(Records with scene code)
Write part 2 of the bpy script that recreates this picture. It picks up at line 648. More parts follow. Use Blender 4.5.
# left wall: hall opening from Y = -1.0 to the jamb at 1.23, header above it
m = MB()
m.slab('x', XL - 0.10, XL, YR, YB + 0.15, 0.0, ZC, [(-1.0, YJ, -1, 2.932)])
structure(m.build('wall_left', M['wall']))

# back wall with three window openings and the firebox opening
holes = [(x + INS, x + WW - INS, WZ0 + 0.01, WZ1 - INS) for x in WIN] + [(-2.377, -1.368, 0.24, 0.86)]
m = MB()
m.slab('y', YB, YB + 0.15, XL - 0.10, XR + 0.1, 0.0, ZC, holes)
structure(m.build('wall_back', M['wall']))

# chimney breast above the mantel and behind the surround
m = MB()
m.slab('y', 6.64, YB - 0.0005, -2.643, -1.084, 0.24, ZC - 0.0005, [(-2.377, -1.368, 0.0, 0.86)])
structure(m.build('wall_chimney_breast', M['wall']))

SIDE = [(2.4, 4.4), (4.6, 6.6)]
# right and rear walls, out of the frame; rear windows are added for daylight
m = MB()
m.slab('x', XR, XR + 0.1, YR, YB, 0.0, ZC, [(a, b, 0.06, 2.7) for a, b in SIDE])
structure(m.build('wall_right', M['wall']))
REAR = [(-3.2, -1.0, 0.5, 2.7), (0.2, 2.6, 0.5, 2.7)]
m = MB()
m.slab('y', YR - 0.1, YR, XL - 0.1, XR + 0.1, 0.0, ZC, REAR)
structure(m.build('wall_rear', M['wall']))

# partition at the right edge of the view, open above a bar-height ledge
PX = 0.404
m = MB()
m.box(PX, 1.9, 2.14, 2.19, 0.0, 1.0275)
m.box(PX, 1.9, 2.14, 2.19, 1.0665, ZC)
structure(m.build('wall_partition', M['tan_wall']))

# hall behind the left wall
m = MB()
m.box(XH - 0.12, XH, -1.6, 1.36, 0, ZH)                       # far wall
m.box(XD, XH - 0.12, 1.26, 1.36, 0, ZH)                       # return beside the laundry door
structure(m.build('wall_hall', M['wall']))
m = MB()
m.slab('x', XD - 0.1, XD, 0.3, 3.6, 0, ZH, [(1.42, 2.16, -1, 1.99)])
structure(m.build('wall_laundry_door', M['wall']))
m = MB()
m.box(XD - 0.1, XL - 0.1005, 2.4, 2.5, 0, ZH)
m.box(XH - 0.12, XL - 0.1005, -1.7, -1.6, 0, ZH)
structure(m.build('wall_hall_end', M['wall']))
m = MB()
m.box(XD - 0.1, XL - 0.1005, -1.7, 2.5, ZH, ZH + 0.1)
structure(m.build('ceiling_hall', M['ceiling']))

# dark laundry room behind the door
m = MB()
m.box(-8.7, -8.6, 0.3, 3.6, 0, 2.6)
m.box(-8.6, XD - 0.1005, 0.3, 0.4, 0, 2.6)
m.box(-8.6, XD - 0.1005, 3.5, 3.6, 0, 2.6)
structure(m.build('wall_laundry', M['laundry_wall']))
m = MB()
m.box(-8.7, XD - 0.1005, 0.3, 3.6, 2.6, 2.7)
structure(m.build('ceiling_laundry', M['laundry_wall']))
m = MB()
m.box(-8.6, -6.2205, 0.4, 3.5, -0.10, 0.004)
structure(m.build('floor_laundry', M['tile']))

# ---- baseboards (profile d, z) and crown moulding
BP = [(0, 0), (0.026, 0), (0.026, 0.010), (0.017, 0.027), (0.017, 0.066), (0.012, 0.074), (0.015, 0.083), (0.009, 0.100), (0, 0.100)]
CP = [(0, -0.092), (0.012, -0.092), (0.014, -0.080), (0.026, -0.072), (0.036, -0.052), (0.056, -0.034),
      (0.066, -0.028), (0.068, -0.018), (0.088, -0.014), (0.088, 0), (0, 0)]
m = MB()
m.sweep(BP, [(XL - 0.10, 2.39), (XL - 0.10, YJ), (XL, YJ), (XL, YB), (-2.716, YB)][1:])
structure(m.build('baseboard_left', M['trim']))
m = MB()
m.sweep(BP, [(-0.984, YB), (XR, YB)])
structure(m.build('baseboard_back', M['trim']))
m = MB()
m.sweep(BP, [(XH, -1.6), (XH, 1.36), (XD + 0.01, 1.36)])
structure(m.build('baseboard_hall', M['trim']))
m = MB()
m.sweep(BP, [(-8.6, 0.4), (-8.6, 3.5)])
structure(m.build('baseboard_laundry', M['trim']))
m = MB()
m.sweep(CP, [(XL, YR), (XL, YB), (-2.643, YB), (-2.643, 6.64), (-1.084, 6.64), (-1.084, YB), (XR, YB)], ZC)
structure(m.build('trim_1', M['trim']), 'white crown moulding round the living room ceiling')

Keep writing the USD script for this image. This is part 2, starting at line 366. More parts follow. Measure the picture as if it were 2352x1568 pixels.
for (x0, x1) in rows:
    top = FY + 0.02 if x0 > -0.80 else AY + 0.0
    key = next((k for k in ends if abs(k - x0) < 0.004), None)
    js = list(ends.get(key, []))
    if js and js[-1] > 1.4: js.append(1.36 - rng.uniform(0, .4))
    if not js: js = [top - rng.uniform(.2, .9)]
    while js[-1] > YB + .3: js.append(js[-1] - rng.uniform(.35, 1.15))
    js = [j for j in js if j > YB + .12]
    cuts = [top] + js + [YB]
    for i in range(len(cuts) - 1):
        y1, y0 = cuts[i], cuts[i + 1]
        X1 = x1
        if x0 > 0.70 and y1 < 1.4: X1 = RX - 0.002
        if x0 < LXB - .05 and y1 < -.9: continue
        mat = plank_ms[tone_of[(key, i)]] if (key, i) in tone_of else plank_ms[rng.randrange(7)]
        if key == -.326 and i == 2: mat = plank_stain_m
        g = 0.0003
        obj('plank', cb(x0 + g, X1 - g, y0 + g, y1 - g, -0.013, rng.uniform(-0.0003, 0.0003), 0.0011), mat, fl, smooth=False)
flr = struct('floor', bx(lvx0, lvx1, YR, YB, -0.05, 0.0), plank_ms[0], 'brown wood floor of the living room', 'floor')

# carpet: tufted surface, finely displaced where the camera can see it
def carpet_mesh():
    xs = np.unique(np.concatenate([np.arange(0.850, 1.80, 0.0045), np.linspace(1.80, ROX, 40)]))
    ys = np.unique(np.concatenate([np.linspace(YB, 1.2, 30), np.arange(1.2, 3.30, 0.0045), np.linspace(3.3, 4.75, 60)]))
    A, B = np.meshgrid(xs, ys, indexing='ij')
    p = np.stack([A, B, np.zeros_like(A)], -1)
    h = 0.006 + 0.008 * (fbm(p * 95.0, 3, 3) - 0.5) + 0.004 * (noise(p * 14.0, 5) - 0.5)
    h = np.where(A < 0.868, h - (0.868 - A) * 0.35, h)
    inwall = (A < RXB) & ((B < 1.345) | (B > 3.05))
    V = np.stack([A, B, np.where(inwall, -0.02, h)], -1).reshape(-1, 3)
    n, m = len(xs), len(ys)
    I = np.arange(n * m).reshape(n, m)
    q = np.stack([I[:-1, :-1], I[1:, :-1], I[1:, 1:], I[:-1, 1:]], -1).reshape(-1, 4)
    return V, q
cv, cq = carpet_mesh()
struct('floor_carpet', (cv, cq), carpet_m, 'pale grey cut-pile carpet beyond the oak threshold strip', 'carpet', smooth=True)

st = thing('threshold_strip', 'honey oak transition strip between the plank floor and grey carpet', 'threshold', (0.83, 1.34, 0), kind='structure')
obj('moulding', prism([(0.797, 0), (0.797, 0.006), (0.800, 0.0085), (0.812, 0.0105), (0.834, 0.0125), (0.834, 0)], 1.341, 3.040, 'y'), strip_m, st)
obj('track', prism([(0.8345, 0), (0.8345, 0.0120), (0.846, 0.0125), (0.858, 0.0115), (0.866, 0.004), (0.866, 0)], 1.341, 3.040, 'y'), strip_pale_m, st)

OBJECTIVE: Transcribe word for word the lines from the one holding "m.box(-8.7, XD - 0.1005, 0.3, 3.6, 2.6, 2.7)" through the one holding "structure(m.build('floor_laundry', M['tile']))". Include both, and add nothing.

THE COMPLETED TASK:
m.box(-8.7, XD - 0.1005, 0.3, 3.6, 2.6, 2.7)
structure(m.build('ceiling_laundry', M['laundry_wall']))
m = MB()
m.box(-8.6, -6.2205, 0.4, 3.5, -0.10, 0.004)
structure(m.build('floor_laundry', M['tile']))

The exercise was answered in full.